İkinci öğretime ‘Özgecan’ ayarı
Özgecan Aslan’ın katledilmesinin ardından özellikle kız öğrenciler sosyal medya, elektronik posta ve faks yoluyla ulaşan kız öğrenciler, YÖK Başkanı Yekta Saraç’tan ikinci öğretim derslerinin başlama ve bitiş saatlerinin daha erkene alınmasını istedi.

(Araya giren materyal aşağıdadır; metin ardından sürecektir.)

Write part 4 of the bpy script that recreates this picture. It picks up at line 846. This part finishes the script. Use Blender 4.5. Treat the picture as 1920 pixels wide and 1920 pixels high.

Bunun üzerine YÖK’ten yapılan açıklamada, “İkinci öğretim programlarında öğrenim gören özellikle kız öğrencilerimizden gelen, ikinci öğretim derslerinin başlama ve bitiş saatlerine ilişkin şikâyetler ve ders saatlerinin yeniden düzenlenmesine yönelik talepler üzerine konu tekrar tarafımızca ele alınmıştır. Üniversitelerde ikinci öğretim ders saatlerine ilişkin yaşanılan sorunların değerlendirilmesi neticesinde; öğrencilerin durumları ve görüşleri de dikkate alınarak “birinci öğretim derslerinin bitimini takiben ikinci öğretim derslerine başlanabileceği, gerektiğinde hafta sonları da ders konulması suretiyle ikinci öğretim ders saatlerinin üniversiteler tarafından düzenlenebileceği sonuç ve kanaatine varılmıştır” denildi.